El mundo, en general, ha entrado en una etapa en la que da la impresión de que ha renunciado a la felicidad. La mayoría parece darse por satisfecha si consigue, no el disfrute, sino el mal del otro. Sobre todo, en política.

Ya no hay discursos con propuestas positivas. O los hay apenas.

Los partidos se han especializado en no proponer nada. Les basta con la crítica al rival, convertido en enemigo a destruir. Y de portavoz, el más zafio, aunque esté reñido con la sintaxis.

Hace unos días, el líder del partido conservador (Alberto Núñez Feijóo) señalaba que era necesario un pacto en materia de Defensa. Y de inmediato añadía que no podía hacerse con los socialistas. ¿Con quién entonces? ¿Con los propios? ¿Consigo mismo?

Pactar con Vox es muy sencillo para el PP: hay muchas coincidencias. Se trata, simplemente, de ser de derechas sin complejos, que decía un anuncio. Para muestra, Carlos Mazón. Imita a la ultraderecha hasta en la grosería expresiva: “Si (Pedro Sánchez) tuviera lo que hay que tener”, dice empleando una anfibología (¿sabrá lo que es?) machista por demás.

No está solo en lo soez. Isabel Díaz Ayuso, famosa por compartir vivienda con un presunto defraudador, llamó “hijo de puta” al presidente del Gobierno. Luego, en un inusual ataque de vergüenza, dijo que se la había interpretado mal y que había dicho “me gusta la fruta” y ahora repite la expresión a modo de gracieta.

En otras filas también se utiliza la descalificación cómo método de refutación política. Gabriel Rufián dijo a un diputado de Junts que era una rata. ¡Gran argumento político!

Las peticiones de dimisión, la descalificación, el insulto incluso, se han convertido en moneda corriente en los Parlamentos y en el Senado, sustituyendo a los discursos más o menos racionales.

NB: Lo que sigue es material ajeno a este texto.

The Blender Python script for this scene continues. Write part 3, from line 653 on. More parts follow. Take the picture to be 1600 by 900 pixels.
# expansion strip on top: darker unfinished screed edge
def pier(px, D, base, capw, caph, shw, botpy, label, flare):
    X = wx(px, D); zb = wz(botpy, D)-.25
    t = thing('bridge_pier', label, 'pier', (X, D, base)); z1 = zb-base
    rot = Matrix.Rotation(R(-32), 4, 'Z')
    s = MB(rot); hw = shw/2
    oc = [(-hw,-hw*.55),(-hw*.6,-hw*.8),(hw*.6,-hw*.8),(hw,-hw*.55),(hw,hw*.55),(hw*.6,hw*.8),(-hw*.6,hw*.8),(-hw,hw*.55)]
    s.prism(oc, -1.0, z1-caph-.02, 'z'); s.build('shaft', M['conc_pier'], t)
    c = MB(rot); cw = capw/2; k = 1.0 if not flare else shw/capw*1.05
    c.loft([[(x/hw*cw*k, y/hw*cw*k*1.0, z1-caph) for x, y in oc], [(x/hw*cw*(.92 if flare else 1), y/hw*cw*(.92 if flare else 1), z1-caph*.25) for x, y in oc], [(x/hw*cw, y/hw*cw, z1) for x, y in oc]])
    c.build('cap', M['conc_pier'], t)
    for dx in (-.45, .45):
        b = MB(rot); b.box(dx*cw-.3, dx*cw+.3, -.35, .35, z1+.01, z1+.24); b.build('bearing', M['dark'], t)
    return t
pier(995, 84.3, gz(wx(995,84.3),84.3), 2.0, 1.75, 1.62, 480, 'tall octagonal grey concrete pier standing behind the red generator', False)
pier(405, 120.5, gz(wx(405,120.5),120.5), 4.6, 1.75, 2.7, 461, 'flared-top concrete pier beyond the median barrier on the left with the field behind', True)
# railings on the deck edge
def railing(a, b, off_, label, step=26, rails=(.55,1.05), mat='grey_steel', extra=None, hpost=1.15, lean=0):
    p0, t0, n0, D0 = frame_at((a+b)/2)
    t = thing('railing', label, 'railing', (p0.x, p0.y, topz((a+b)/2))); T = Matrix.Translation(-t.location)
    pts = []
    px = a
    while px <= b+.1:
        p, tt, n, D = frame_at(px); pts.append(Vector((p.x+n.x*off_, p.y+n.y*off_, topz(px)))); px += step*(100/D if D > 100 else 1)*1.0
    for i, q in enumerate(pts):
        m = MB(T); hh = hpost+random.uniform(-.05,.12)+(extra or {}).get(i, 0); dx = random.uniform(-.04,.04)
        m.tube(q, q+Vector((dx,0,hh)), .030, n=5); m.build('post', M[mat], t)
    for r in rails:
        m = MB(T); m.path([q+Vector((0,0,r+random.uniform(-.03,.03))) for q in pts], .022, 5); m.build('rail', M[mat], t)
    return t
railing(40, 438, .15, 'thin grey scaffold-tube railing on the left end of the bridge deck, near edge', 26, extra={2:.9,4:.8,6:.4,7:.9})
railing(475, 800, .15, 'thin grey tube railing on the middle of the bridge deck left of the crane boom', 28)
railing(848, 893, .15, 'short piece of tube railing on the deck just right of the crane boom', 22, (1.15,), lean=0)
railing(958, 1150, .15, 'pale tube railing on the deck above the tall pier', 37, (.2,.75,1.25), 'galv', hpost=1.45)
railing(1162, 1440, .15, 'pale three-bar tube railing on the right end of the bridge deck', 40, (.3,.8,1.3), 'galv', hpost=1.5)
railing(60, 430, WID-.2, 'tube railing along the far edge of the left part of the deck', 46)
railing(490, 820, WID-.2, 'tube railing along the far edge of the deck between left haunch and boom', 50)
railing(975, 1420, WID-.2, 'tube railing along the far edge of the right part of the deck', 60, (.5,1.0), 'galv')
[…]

Si algún día se prohibiera la negatividad y la mera crítica y se exigiera hacer propuestas, un montón de diputados y senadores se verían abocados al silencio. ¡Qué maravilla!

Y llega el momento de la verdad: la votación. Ahí la cosa ya es de traca. Se vota contra las propias convicciones con tal de que el otro no se salga con la suya. Se busca hacer daño, aunque de rebote uno sufra también.

Hasta ahora eso de propiciar el dolor ajeno, pasándolo uno mismo mal, se llamaba sadomasoquismo. Aunque, claro, sus practicantes, por lo que dicen y por cómo repiten, se diría que disfrutan.

El PP lo tiene fácil, además de infringirse daño a sí mismo votando, por ejemplo, contra la agencia de salud pública, se acerca insinuante a Vox sabiendo que sólo va a recibir leña y exigencia de humillaciones. Y en público. Debe de ser un placer de locos.

Sufren por la derecha y sufren por la izquierda porque no consiguen lo que quieren, que es desplazar a Pedro Sánchez. Ya se han olvidado de si pueden hacer algo positivo para sí mismos y, ya puestos, para algunos ciudadanos.

¿Para qué hundir al actual presidente del Gobierno? Para que abandone la Moncloa que, dicen, es lo único que busca. Y una vez conseguido, instalar en ella a Núñez Feijóo, a su pesar, claro. A él lo que de verdad le gusta es navegar tomando el sol, acompañado de algún buen amigo. Preferentemente, si tiene un barco.

En Barcelona, el Partido Popular hace circular una furgoneta con una pintada contra la okupación. Hubieran podido pedir acceso a una vivienda digna. Pero formular propuestas positivas ya ni se les ocurre. Es la fuerza de la costumbre de decir no a esto y a aquello y a lo de más allá.

Cada vez más se parecen a aquel personaje de La Regenta que entraba en el casino de Vetusta y se dirigía a alguna tertulia con la siguiente expresión: “¿De qué se habla? Que me opongo”.

Será que, después de todo, al partido le encanta ser oposición. Además, se sienten muy bien acompañados: en lo mismo andan Vox, Junts y buena parte de los jueces. Comparten un proyecto de vida:  ¿Para qué sonreír si puedo vivir con expresión avinagrada? ¿Para qué ocuparse en ser feliz si se puede conseguir la infelicidad ajena? ¿Dará eso la verdadera felicidad?